Dan is a friend that I occasionally get together with to discuss road safety. He’s a commercial trucker and driving instructor with a lot of experience behind the wheel. The last time that we had lunch together he made a comment that struck me and I promised to borrow for a column topic. “Don’t let that become your default setting” made a lot of sense to me.

When we start to drive he said, we try to do everything properly all the time. As we gain experience and become more comfortable with the complex task of driving we occasionally slip away from the ideal. We may drive a little faster, stop a little further into the intersection or take other chances that we have come to think of as minor in nature. If we don’t pay attention to this tendency and consciously decide to return to what is proper we run the risk of making this our “default setting.”
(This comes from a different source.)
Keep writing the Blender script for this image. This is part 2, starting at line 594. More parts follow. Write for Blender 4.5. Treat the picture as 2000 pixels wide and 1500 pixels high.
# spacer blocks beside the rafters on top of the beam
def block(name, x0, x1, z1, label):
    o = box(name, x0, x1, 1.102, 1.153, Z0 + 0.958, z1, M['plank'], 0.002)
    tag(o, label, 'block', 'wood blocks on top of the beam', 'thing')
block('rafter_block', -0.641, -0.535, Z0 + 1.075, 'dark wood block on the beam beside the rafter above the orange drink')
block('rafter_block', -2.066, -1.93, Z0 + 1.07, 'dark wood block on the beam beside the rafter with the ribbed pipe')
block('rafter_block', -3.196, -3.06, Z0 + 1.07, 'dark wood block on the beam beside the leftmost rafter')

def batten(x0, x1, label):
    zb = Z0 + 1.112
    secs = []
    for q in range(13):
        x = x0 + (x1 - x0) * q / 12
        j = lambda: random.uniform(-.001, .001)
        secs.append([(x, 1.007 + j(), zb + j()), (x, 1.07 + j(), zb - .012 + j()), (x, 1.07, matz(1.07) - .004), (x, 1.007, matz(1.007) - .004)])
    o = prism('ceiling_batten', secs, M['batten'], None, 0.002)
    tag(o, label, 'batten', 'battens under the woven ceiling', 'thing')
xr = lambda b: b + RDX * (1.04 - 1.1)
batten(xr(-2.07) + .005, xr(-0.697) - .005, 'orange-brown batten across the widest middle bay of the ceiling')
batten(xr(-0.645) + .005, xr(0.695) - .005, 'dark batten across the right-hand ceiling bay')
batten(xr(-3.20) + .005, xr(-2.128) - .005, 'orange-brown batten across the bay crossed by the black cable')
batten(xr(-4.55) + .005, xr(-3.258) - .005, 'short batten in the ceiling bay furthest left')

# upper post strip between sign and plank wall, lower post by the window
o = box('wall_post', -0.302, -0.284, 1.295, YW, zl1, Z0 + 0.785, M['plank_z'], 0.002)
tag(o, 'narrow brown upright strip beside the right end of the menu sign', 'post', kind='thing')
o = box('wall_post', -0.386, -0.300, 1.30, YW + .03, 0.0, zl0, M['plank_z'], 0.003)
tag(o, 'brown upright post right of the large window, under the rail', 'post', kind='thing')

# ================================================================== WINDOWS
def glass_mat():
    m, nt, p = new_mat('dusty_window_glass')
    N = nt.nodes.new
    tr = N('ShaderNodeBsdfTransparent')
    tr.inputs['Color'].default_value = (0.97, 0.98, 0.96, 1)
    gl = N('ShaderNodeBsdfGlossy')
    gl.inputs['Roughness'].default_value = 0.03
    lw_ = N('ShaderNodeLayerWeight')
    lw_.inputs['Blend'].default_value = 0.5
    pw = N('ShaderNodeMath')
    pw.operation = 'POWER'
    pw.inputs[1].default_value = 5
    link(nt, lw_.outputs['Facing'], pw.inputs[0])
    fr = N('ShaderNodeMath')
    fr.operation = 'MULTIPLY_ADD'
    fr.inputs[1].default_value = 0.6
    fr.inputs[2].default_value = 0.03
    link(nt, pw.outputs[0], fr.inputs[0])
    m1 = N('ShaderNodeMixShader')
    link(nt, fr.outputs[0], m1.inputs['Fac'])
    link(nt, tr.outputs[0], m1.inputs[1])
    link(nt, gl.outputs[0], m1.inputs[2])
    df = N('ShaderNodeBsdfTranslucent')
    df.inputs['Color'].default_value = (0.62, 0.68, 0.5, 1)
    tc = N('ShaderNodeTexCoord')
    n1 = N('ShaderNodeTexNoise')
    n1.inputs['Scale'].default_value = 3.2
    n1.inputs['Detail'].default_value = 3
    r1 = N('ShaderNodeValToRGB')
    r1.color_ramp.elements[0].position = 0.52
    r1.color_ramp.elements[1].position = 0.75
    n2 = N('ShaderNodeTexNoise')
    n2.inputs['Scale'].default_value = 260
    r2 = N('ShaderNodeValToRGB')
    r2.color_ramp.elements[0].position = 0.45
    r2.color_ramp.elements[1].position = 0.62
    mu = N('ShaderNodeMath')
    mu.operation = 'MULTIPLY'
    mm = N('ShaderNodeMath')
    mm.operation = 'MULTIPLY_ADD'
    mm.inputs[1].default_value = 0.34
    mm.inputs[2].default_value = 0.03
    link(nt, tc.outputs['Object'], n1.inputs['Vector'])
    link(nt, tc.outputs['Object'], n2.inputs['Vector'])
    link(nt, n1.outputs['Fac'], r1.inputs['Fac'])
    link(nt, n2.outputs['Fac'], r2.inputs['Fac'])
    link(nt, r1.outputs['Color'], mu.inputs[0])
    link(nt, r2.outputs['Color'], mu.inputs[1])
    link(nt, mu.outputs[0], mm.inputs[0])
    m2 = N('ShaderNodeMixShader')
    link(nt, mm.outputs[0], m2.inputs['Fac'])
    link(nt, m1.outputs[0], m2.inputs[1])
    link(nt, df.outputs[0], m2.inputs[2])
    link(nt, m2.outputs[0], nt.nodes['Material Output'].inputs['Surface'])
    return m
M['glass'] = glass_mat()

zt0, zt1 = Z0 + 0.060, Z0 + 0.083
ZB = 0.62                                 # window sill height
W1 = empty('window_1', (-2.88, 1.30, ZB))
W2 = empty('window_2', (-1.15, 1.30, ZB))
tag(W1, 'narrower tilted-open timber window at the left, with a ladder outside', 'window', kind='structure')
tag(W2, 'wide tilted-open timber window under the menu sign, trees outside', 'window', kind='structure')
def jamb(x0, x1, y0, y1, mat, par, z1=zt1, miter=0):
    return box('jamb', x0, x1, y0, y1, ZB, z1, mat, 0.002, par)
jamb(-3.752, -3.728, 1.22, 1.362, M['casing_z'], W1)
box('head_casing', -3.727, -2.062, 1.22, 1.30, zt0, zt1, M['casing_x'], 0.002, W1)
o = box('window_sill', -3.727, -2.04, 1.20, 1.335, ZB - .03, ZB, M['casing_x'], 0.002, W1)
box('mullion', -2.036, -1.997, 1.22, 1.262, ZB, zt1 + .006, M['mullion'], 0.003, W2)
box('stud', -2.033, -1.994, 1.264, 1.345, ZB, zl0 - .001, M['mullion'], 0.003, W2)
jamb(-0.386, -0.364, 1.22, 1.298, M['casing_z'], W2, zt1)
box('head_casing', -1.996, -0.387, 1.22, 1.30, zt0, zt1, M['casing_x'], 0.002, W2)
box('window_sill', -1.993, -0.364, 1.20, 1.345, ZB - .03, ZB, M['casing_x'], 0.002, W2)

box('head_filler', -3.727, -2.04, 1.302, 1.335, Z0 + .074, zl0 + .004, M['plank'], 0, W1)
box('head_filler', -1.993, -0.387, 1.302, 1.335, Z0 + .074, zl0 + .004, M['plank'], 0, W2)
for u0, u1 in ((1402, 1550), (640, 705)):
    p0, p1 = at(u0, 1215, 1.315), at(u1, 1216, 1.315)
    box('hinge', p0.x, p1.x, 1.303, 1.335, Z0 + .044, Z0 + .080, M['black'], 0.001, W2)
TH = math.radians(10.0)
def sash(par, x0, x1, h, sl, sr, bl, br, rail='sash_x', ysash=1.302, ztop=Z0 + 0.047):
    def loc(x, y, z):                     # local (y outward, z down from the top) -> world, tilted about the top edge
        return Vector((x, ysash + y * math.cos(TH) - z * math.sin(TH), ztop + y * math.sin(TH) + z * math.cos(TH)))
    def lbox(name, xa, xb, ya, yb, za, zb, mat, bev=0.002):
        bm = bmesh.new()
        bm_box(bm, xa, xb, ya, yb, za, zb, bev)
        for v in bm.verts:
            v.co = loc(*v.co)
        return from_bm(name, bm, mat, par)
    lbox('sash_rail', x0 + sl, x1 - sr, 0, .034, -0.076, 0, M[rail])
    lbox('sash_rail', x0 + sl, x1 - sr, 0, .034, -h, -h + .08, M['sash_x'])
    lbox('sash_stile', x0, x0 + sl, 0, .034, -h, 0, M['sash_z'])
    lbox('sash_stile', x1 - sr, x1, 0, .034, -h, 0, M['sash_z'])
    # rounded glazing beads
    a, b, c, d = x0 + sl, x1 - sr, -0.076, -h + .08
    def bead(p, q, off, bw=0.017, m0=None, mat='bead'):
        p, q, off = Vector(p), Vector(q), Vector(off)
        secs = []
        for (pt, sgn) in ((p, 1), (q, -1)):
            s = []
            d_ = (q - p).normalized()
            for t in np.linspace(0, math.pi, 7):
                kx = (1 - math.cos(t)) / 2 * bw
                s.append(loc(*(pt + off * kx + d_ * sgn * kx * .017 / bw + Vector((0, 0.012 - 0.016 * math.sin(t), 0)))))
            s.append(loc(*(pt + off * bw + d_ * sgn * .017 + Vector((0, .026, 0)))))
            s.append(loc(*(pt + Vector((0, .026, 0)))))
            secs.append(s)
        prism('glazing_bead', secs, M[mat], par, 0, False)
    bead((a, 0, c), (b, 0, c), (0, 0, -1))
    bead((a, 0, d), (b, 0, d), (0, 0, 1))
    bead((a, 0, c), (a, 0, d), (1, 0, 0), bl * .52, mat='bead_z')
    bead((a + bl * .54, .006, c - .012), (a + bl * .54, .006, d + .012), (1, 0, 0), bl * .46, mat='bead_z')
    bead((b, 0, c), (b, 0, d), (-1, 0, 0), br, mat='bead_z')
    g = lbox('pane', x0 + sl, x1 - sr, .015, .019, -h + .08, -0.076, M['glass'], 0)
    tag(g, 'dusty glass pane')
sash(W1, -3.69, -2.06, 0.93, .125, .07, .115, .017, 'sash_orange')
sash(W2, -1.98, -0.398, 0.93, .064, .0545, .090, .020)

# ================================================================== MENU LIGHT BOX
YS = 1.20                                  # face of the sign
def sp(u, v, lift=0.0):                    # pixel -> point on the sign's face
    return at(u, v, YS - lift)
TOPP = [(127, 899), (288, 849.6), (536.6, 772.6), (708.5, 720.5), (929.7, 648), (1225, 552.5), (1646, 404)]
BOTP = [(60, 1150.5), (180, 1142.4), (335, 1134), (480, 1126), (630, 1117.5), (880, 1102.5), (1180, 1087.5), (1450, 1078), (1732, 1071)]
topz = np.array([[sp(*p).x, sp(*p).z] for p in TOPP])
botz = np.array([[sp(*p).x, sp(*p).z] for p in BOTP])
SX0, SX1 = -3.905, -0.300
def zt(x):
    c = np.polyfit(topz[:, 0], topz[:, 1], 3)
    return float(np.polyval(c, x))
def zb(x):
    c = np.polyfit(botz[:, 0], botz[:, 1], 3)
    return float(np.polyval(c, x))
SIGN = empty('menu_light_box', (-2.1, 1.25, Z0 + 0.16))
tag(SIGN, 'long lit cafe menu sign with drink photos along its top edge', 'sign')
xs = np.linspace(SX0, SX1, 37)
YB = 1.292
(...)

In traffic law enforcement dealing with some drivers’ default settings often earned an angry response. They had done whatever behaviour caught my attention so many times that it was now normal to them, carried little or no perceived risk and should have been beneath notice. From my point of view, I had seen some pretty horrendous consequences from the behaviour and knew that if I didn’t try to return them to the proper settings eventually I would be investigating another serious collision.

No driver will ever be perfect, regardless of how much we try to do the right thing whenever we are driving. I do think that we owe it to the traffic that we share the highways with to try our best so that we can all be safe. It would be nice if we came with a reset button, but we don’t. It’s up to us to look at our driving in our own rear view mirror and make sure that our default settings are the correct ones.